Visiting the gallery
This gallery tells the story of Sudan, southern Egypt, Nubia and the river Nile.
A corridor for trade and the movement of people and ideas, this territory was home to major civilisations. For thousands of years it was a vital link between central Africa, Egypt, the Eastern and Western deserts and the Mediterranean world. The objects shown here reflect the diversity of cultures and art inspired by a mix of indigenous, Graeco-Roman, Byzantine and Pharaonic sources.

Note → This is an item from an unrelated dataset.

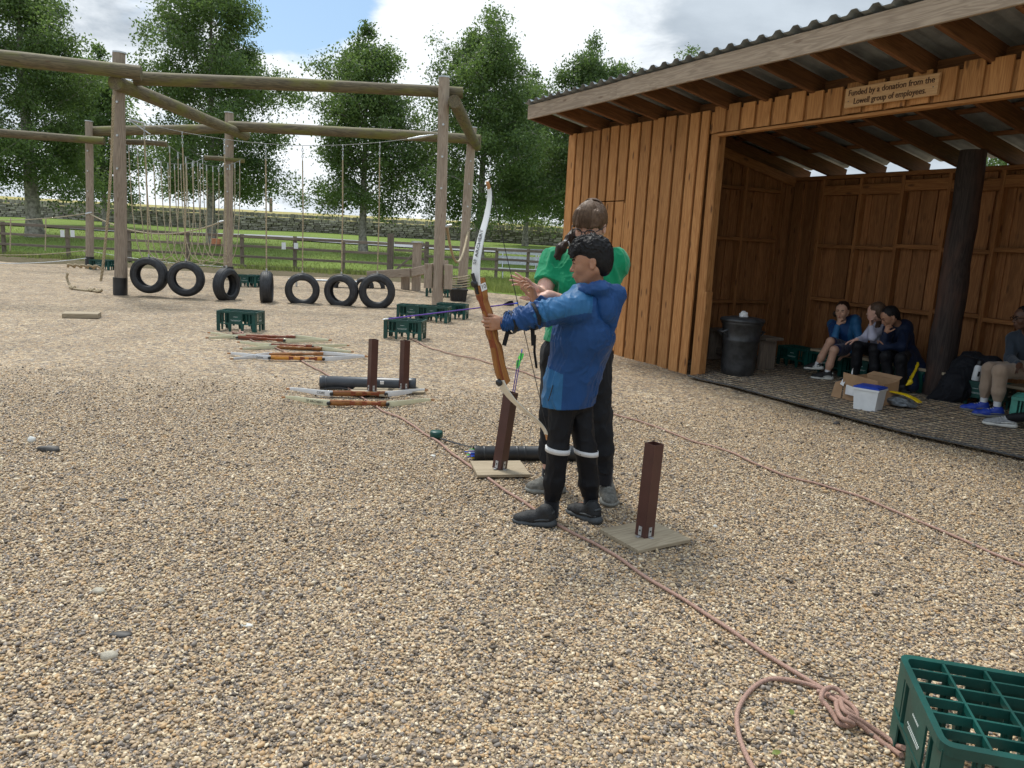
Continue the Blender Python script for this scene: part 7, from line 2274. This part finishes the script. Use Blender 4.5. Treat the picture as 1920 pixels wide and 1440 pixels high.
# ------------------------------------------------------------------ THE INSTRUCTOR
def build_woman():
    org = V(0.42, 4.36, 0)
    root = empty('person', org, 0, 'woman with a brown fringe, glasses and green T-shirt standing behind the boy', 'person')
    BB = lambda x, y, Y: A_(D(x, y, Y))
    fwd, left = rot_y_frame((-.40, -.92))
    hc = BB(1106, 424, 4.30)
    Rh = head_frame((-.36, -.86, -.36), (-.10, -.40, .9))
    s = 1.08
    neck = BB(1100, 478, 4.38); upch = BB(1094, 520, 4.38); waist = BB(1082, 600, 4.38); pelvis = BB(1080, 655, 4.38)
    shR = BB(1040, 492, 4.40); elR = BB(1016, 556, 4.27); wrR = BB(1001, 541, 4.09)
    shL = BB(1150, 494, 4.28); elL = BB(1112, 585, 4.18); wrL = BB(1028, 553, 4.06)
    hipR = BB(1048, 668, 4.42); hipL = BB(1112, 668, 4.32)
    knR = BB(1033, 775, 4.40); knL = BB(1124, 775, 4.28)
    anR = BB(1030, 893, 4.43); anL = BB(1134, 888, 4.28)
    F = Field((-.10, 3.85, .02), (.78, 4.70, 1.74), .0048)
    head_prims(F, hc, Rh, s)
    F.cone(hc + np.array((.005, .045, -.06)), neck, .050, .055, .03)
    F.cone(neck, upch, .06, .12, .04, flat=(fwd, .75)); F.cone(upch, waist, .150, .145, .05, flat=(fwd, .72)); F.cone(waist, pelvis, .145, .165, .05, flat=(fwd, .75))
    for a, e, w_ in ((shR, elR, wrR), (shL, elL, wrL)):
        F.cone(upch * .5 + a * .5, a, .06, .058, .03); F.cone(a, e, .057, .044, .02); F.cone(e, w_, .044, .026, .02)
    for h_, n_, a_ in ((hipR, knR, anR), (hipL, knL, anL)):
        F.cone(pelvis, h_, .11, .098, .05); F.cone(h_, n_, .092, .06, .03); F.cone(n_, a_, .058, .038, .02)
    # right hand: fingers spread away to the left, palm down
    hand_prims(F, wrR, (-.86, -.12, .42), (.10, -.55, -.80), (.35, -.60, .35), .92, curl=(.05, .10, .16, .30), spread=.30, tcurl=.12, tout=.7)
    # left hand: palm up beneath the boy's hand
    hand_prims(F, wrL, (-.96, -.05, -.22), (-.15, -.25, .95), (.1, -.8, .3), .95, curl=(.16, .14, .12, .20), spread=.12, tcurl=.1, tout=.55)
    field_obj('body', F, M['sk_wom'], root, org)
    face_bits(root, org, hc, Rh, s, 'lip_wom', 'hair_mid')
    # T-shirt
    F = Field((-.08, 4.0, .70), (.74, 4.66, 1.52), .0045)
    F.cone(neck + np.array((0, 0, -.03)), upch, .085, .160, .04, flat=(fwd, .75))
    F.cone(upch, BB(1088, 560, 4.38), .165, .170, .05, flat=(fwd, .80)); F.cone(BB(1088, 560, 4.38), waist, .170, .162, .05, flat=(fwd, .78))
    F.cone(waist, BB(1076, 640, 4.38), .162, .180, .05, flat=(fwd, .80))
    for sg in (-1, 1): F.ell(upch + fwd * .095 + left * sg * .075 + np.array((0, 0, -.055)), (.08, .08, .075), None, .06)
    for a, e in ((shR, elR), (shL, elL)):
        F.cone(upch * .4 + a * .6, a, .092, .080, .05); F.cone(a, a * .42 + e * .58, .082, .070, .03)
        m = a * .38 + e * .62
        F.cut(m, e - a, lo=np.minimum(m, e) - .09, hi=np.maximum(m, e) + .06)
    F.ell(BB(1096, 470, 4.33), (.062, .062, .05), None, .01, True)
    F.rough(folds(.011, (11, 11, 5), 12, .06)); F.rough(folds(.004, (26, 26, 14), 13, .03))
    F.cut(BB(1076, 641, 4.38), (0, 0, -1))
    field_obj('t_shirt', F, M['shirt_green'], root, org)
    # trousers
    F = Field((-.06, 4.12, .04), (.74, 4.66, .98), .0048)
    F.cone(pelvis + np.array((0, 0, .06)), pelvis, .165, .175, .03, flat=(fwd, .78))
    for h_, n_, a_ in ((hipR, knR, anR), (hipL, knL, anL)):
        F.cone(pelvis, h_, .125, .105, .04); F.cone(h_, n_, .102, .069, .03); F.cone(n_, a_ * .6 + n_ * .4, .068, .061, .02); F.cone(a_ * .6 + n_ * .4, a_, .061, .048, .02)
    F.rough(folds(.008, (13, 13, 9), 14))
    F.cut((0, 0, .16), (0, 0, -1))
    field_obj('trousers', F, M['trouser_char'], root, org)
    m_ = MB(); m_.tube([Vector(BB(1003, 628, 4.24)) - org, Vector(BB(1002, 660, 4.24)) - org, Vector(BB(1006, 690, 4.24)) - org], .008, 6); m_.build('pocket_strap', M['strap'], root)
    for a_ in (anR, anL):
        m_ = MB(); m_.lathe([(.046, -.06), (.047, 0), (.046, .05), (.04, .06)], Vector(a_) - org, 20); m_.build('sock', M['black_sock'], root)
    gh, gt = G(1054, 925), G(990, 922)
    shoe(root, org, A_(gh), A_(gt), (0, 0, 1), 1.08, (M['boot_grey'], M['sole_grey'], 'boot_dark'), high=.045, name='boot')
    gh, gt = G(1132, 915), G(1143, 955)
    shoe(root, org, A_(gh) + np.array((0, .02, 0)), A_(gt), (0, 0, 1), 1.10, (M['boot_grey'], M['sole_grey'], 'boot_dark'), high=.055, name='boot')
    # hair
    Rn = np.array(Rh); TT = lambda x, y, z: hc + Rn @ (np.array((x, y, z)) * s)
    F = Field(hc - .22, hc + .20, .0036)
    F.ell(TT(-.018, 0, .036), np.array((.099, .080, .090)) * s, Rn, .01)
    F.ell(TT(-.050, 0, -.006), np.array((.060, .066, .066)) * s, Rn, .03)
    F.ell(TT(.026, 0, .050), np.array((.070, .070, .056)) * s, Rn, .03)
    for i in range(25):
        y = (-1 + 2 * i / 24) * .062
        F.cone(TT(.045, y * .8, .080), TT(.088 - 6.0 * y * y, y, .030 + 1.6 * y * y), .014, .0055, .018)
    for sg in (-1, 1):
        F.cone(TT(.045, sg * .062, .050), TT(.040, sg * .073, .004), .012, .005, .012)
    F.ell(TT(.094, 0, -.050), np.array((.066, .070, .076)) * s, Rn, .005, True)
    for sg in (-1, 1):
        F.ell(TT(-.004, sg * .088, -.016), np.array((.026, .026, .036)) * s, Rn, .006, True)
        F.ell(TT(.030, sg * .080, -.045), np.array((.040, .034, .036)) * s, Rn, .010, True)
    F.ell(TT(-.01, 0, -.118), np.array((.09, .09, .05)) * s, Rn, .01, True)
    F.rough(long_hair_grooves(TT(-.02, 0, .12), Rh, .0048, 26, 3))
    field_obj('hair', F, M['hair_brown'], root, org)
    rs_ = random.Random(9); paths = []
    for i in range(900):
        a = rs_.uniform(-PI, PI); l = rs_.uniform(.75, 1.1)
        pts = []
        for j in range(9):
            t = j / 8 * l; ph = t * 1.55
            e = np.array((math.sin(ph) * math.cos(a), math.sin(ph) * math.sin(a) * .83, math.cos(ph)))
            pts.append(TT(*(np.array((-.016, 0, .034)) + e * np.array((.112 if e[0] < 0 else .123, .090, .0985)) * (1 + .02 * rs_.random()))))
        if abs(a) < 1.0: l = min(l, .80)
        if 1.0 <= abs(a) < 2.0: continue
        paths.append(pts)
    strands('hair_strands', 'hair_brown', root, org, paths, .0015)
    # ponytail over the shoulder, with its tie
    F = Field(BB(1030, 500, 4.20) - .12, BB(1085, 420, 4.36) + .14, .0036)
    pt = [BB(1076, 440, 4.33), BB(1068, 447, 4.31), BB(1062, 456, 4.29), BB(1052, 466, 4.26), BB(1041, 480, 4.25)]
    seg_tube(F, pt[:3], [.028, .021, .014], .02); seg_tube(F, pt[2:], [.014, .026, .007], .02)
    F.cone(pt[3], BB(1044, 486, 4.25), .018, .005, .01); F.cone(pt[3], BB(1050, 488, 4.25), .016, .004, .01)
    F.rough(lambda P_: -.006 * (1 - np.abs(vnoise(P_ @ np.array([[.8, .6, 0], [-.6, .8, 0], [0, 0, 1]]), (70, 70, 14), 4))) ** 2 + .002)
    field_obj('ponytail', F, M['hair_dkbrown'], root, org)
    m_ = MB(); c_ = Vector(pt[2]) - org; t_ = (Vector(pt[3]) - Vector(pt[1])).normalized(); xa = t_.orthogonal().normalized(); ya = t_.cross(xa)
    m_.tube([c_ + (xa * math.cos(a) + ya * math.sin(a)) * .017 for a in np.linspace(0, 2 * PI, 13)[:-1]], .006, 6, closed=True); m_.build('hair_tie', M['white_band'], root)
    # glasses
    m_ = MB(); TV = lambda x, y, z: Vector(TT(x, y, z)) - org
    for y in (-1, 1):
        m_.tube([TV(.106 - .35 * max(0, .026 * math.cos(a)), y * (.034 + .026 * math.cos(a)), -.002 + .021 * math.sin(a)) for a in np.linspace(0, 2 * PI, 20)[:-1]], .0032, 6, closed=True)
        m_.tube([TV(.100, y * .060, .010), TV(.05, y * .078, .010), TV(-.01, y * .080, .006)], .0022, 6)
    m_.tube([TV(.106, -.009, .004), TV(.110, 0, .008), TV(.106, .009, .004)], .0032, 6)
    m_.build('glasses', M['glasses'], root)
    return root
build_woman()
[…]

Found on the first floor, Gallery 65 displays objects from 100,000 BC to the Islamic period, including ancient rock art, a Kerma burial, plus elaborate religious and household goods.
Gallery facts
- Located upstream of the First Cataract of the Nile – today northern Sudan and Upper Egypt – people lived in ancient Nubia from at least 300,000 BC, and the area was later home to the earliest sub-Saharan urban culture in Africa.

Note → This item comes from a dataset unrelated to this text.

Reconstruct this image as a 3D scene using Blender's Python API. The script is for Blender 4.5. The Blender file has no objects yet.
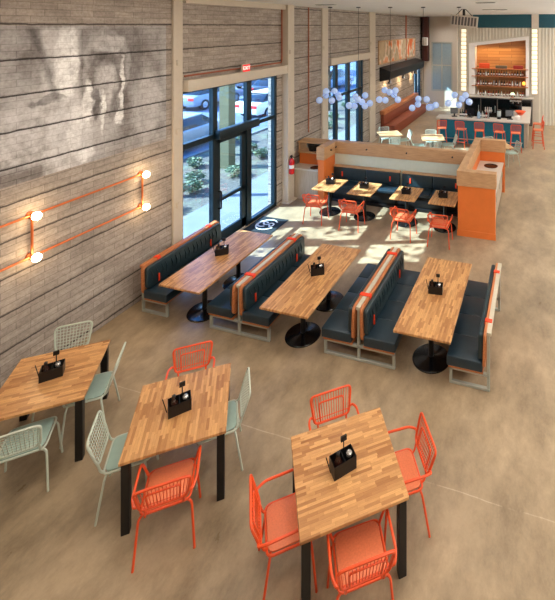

- The culture and urban society of Kerma flourished between about 2500–1500 BC. This vast state constructed large burial mounds (tumuli) for their rulers, who were accompanied in death by human sacrifices, and created some of the finest pottery ever made in the Nile Valley.
- Cattle herding was a key activity across the many cultures that coexisted in Sudan, so cows and bulls often feature in funerary offerings and art.
- Nubia's many resources included gold, ivory, ebony, animal skins and precious stones, often traded with Egypt and further afield.
- Ancient Nubia and Pharaonic Egypt traded and at times fought over resources. In the Middle (c. 2055–1650 BC) and New Kingdoms (c. 1550–1069 BC) Egypt colonised Nubia and occupied parts of the region. Later, in the eighth century BC, the Sudanese Kingdom of Kush conquered Egypt and ruled it for over a century.
- The appearance of churches, monasteries, and distinct writing and burial customs herald the arrival of Christianity during the Medieval period. Nubian creative expression flowered at this time, notably in the production of pottery, paintings, and architecture.